Laos has a small population, a hilly terrain with a lot of subsistence farming and fishing, and it’s sandwiched between China, Vietnam, Thailand and Cambodia. Its economy is pretty dependent on those neighbors, especially China — but some think connecting more strongly with other ASEAN countries and the United States is part of a shift away from that dependency.

“It’s trying to diversify, trying to depend more on Vietnam and other countries so that it does not have to rely excessively on China,” said Thitinan Pongsudhirak, who heads the Institute of Security and International Studies at Chulalongkorn University in Bangkok, Thailand.

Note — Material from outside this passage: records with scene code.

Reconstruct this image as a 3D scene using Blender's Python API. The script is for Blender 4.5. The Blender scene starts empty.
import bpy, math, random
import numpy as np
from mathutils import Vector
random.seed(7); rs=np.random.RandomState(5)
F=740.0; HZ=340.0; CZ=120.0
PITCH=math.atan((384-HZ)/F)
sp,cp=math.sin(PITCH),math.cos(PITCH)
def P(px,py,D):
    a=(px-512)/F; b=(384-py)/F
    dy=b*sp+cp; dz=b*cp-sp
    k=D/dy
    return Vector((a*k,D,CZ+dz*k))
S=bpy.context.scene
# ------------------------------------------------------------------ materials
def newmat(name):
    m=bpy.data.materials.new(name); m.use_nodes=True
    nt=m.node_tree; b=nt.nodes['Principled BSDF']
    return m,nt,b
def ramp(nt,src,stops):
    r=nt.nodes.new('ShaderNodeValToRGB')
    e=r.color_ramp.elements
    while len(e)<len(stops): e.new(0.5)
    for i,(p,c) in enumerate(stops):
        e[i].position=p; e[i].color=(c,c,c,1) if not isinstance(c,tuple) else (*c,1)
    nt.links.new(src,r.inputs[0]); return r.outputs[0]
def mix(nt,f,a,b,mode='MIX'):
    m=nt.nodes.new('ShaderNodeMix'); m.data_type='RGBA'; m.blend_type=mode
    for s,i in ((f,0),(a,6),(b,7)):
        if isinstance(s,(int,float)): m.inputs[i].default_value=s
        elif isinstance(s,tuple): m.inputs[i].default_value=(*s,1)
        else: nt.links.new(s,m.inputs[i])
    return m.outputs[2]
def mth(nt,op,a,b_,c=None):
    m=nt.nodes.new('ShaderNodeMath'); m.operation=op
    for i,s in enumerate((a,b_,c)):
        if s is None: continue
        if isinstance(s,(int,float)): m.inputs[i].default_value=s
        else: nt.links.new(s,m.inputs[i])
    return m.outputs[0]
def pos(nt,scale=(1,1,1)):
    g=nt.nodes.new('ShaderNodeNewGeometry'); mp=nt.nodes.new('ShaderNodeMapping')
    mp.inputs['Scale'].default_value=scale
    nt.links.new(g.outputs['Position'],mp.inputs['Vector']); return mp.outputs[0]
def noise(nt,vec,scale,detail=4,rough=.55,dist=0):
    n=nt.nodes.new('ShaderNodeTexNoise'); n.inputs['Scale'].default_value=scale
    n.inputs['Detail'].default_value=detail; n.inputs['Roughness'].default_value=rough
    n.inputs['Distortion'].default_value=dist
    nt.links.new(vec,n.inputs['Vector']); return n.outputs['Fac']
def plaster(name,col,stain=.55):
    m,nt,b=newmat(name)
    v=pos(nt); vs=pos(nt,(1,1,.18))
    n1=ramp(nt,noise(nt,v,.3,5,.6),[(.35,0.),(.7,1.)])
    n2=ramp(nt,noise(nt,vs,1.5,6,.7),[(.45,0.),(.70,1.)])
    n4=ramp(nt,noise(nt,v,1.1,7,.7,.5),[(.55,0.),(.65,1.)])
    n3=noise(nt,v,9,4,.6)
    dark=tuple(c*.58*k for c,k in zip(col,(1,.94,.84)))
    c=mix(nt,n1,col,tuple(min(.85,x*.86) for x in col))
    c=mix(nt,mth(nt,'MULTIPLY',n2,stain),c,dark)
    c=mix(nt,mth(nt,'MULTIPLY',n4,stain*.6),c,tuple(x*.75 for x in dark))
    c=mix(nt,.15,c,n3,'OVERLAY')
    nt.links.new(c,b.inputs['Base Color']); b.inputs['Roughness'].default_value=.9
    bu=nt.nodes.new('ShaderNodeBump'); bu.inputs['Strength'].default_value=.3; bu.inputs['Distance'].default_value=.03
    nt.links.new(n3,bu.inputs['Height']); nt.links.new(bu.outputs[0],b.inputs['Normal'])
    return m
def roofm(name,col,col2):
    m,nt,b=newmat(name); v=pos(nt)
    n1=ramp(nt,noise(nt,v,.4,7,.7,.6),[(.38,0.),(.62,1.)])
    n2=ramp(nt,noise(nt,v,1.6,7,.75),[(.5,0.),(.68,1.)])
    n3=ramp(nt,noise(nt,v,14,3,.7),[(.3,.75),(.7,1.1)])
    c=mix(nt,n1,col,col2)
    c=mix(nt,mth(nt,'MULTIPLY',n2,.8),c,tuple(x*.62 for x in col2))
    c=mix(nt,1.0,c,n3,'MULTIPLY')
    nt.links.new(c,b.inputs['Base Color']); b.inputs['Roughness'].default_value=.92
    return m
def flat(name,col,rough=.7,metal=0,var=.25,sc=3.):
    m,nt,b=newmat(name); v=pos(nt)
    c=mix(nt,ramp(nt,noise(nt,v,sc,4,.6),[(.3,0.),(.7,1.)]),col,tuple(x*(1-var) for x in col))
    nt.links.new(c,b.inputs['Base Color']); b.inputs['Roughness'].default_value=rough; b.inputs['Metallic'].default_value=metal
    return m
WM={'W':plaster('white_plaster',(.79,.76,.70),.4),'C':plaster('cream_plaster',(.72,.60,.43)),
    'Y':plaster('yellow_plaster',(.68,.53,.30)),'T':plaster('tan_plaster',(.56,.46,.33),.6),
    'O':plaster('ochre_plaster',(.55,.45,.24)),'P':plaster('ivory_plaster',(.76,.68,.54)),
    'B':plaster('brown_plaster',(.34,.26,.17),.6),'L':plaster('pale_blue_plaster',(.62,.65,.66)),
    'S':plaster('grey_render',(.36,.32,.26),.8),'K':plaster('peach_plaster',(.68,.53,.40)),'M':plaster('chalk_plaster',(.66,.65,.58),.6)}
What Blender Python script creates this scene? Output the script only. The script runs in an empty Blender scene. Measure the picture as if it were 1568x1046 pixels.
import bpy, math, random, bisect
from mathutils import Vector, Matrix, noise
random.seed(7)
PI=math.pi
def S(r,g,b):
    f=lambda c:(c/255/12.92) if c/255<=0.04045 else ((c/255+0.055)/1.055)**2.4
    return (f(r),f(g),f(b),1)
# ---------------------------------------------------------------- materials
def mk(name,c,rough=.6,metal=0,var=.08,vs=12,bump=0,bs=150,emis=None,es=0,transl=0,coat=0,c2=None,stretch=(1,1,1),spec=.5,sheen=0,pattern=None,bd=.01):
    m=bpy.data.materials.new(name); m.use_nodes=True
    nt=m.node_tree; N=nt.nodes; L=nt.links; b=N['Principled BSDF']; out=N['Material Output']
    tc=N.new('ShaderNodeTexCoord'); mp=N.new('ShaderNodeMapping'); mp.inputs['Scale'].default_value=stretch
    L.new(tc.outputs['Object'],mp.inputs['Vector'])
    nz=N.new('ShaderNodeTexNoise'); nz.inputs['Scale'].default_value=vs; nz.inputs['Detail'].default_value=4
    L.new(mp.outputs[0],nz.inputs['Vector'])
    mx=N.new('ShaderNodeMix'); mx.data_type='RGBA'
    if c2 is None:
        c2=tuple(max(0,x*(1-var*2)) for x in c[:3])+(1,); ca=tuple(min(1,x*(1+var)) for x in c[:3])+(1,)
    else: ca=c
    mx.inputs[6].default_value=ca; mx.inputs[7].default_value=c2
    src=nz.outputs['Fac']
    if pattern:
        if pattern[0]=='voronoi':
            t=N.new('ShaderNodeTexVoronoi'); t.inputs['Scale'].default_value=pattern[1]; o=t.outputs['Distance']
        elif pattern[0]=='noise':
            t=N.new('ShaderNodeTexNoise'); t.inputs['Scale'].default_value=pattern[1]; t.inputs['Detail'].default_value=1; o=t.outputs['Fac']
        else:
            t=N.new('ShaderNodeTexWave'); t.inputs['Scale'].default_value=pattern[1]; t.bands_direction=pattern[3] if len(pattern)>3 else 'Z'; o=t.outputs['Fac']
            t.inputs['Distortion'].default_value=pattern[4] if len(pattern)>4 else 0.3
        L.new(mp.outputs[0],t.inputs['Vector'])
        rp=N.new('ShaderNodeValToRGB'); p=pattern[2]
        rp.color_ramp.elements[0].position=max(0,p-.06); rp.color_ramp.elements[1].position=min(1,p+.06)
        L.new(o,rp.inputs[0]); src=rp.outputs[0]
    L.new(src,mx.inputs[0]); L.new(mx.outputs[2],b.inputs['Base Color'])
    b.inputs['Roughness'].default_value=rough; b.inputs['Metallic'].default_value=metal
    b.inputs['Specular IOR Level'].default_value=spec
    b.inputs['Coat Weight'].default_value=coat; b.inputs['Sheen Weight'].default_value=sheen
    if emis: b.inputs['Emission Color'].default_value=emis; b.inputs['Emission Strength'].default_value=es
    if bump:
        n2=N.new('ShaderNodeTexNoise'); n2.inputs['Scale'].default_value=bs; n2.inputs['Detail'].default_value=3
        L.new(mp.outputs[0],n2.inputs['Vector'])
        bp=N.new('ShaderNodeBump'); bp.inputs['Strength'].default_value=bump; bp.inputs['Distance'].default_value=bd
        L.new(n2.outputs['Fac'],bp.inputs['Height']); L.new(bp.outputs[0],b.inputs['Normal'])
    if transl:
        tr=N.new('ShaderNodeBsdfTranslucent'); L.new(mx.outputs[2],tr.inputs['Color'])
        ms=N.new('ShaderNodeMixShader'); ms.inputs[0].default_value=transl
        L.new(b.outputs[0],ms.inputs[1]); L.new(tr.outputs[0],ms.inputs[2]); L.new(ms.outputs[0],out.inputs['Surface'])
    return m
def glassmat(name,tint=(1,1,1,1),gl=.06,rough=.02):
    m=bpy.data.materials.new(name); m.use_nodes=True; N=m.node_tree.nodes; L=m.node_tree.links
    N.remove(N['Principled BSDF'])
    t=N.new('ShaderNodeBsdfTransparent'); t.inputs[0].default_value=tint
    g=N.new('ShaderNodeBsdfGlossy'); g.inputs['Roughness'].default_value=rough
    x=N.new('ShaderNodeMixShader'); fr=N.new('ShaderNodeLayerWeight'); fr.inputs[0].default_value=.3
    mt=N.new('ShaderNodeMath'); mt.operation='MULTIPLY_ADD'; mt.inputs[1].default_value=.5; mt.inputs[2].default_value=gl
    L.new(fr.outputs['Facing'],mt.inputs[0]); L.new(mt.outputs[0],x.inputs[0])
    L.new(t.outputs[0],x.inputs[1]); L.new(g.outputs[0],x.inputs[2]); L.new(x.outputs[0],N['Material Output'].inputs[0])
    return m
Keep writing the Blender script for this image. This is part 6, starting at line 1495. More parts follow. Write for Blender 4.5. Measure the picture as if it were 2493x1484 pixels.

Amy Searight, a senior adviser and director of the Southeast Asia Program at the Center for Strategic and International Studies, said the U.S. is encouraging that shift.

“Having an independent Laos is important for the United States,” she said.

The U.S. is concerned about the balance of power in the region and generally keeping China in check.

Much of Laos’ recent development is a result of international involvement: hydropower is the biggest industry, and there has also been international investment in mining and gas over the last few decades. Searight said Lao’s communist government has supported letting outside investors build dams.

“It sees this development of its electricity generation as really important to its economic future.”

But opening up Laos to development hasn’t always benefitted the Lao people.

“The benefits are not being evenly distributed, nor are the costs,” said Ian Baird, a geographer at the University of Wisconsin.

The dams on the Mekong and other rivers displace people, and cause problems for fish, a main food source for locals, but the power mostly gets sold to other countries.

Other types of development, like large-scale agriculture, have also displaced people. And while poverty has somewhat lessened over the last couple decades, inequality has grown.

Another important symbolic aspect of Obama’s visit to the country is the U.S. military’s history there: the U.S. secretly bombed Laos during the Vietnam war, killing and displacing tens of thousands of people. The war left behind around 80 million cluster bombs in Laos that continue to injure and kill people in explosions, and efforts to safely remove them have been slow.